Zdaniem Natalii Pamięty, wyjazd do Hiszpanii do bardzo cenna lekcja dla całej reprezentacji, która każdej z zawodniczek pozwoliła zorientować się, na jakim etapie jest i co jeszcze musi poprawić. - Oceniam ten camp bardzo pozytywnie. To była lekcja, która pokazała, w jakim miejscu jesteśmy i ile jeszcze musimy pracować, by doszlusować do światowej czołówki. Taka, z której każda z nas mogła wyciągnąć wnioski i ustalić cele, do których chce zmierzać.

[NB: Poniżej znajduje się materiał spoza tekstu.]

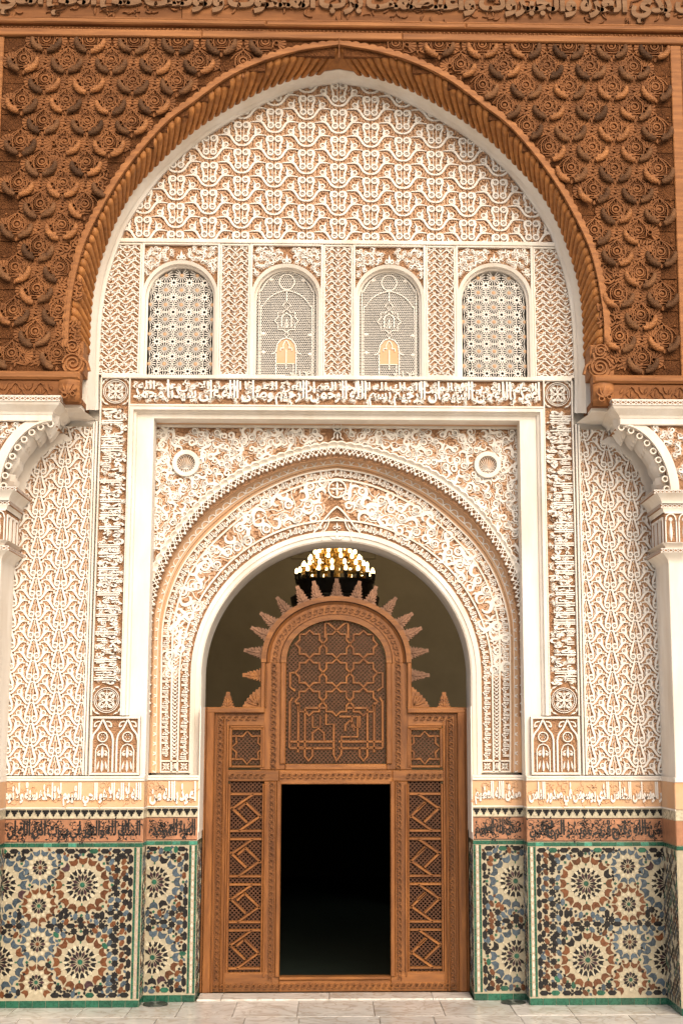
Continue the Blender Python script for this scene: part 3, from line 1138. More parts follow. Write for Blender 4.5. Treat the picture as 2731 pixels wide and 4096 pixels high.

Poza treningami nasze reprezentantki miały też możliwość zwiedzenia Barcelony i okolic, a także wizyty na słynnym Camp Nou, gdzie obejrzały mecz „Dumy Katalonii” z Almerią. - W sobotę miałyśmy ostatnie zajęcia, po których było trochę czasu wolnego. Wieczorem wspólnie wybraliśmy się na mecz FC Barcelona, wygrany przez ten zespół, choć akurat Robert Lewandowski tym razem gola nie strzelił. Pomimo tego to świetne przeżycie. W niedzielę wybrałyśmy się ponownie do Barcelony, tym razem żeby pozwiedzać miasto – wspomina Pamięta.
Były to prawdopodobni ostatnie zagraniczne zgrupowanie „Biało-Czerwonych” w tym sezonie, choć zawodniczki będą jeszcze trenować w Gdańsku. - Nasze plany się zmieniły i niestety nie weźmiemy udziału w turnieju w Dubaju, dlatego już chyba oficjalnie można powiedzieć, że sezon „wyjazdowy” naszej kadry dobiegł końca. Będziemy miały jeszcze dwa lub trzy zgrupowania weekendowe w kraju – mówi nasza reprezentantka.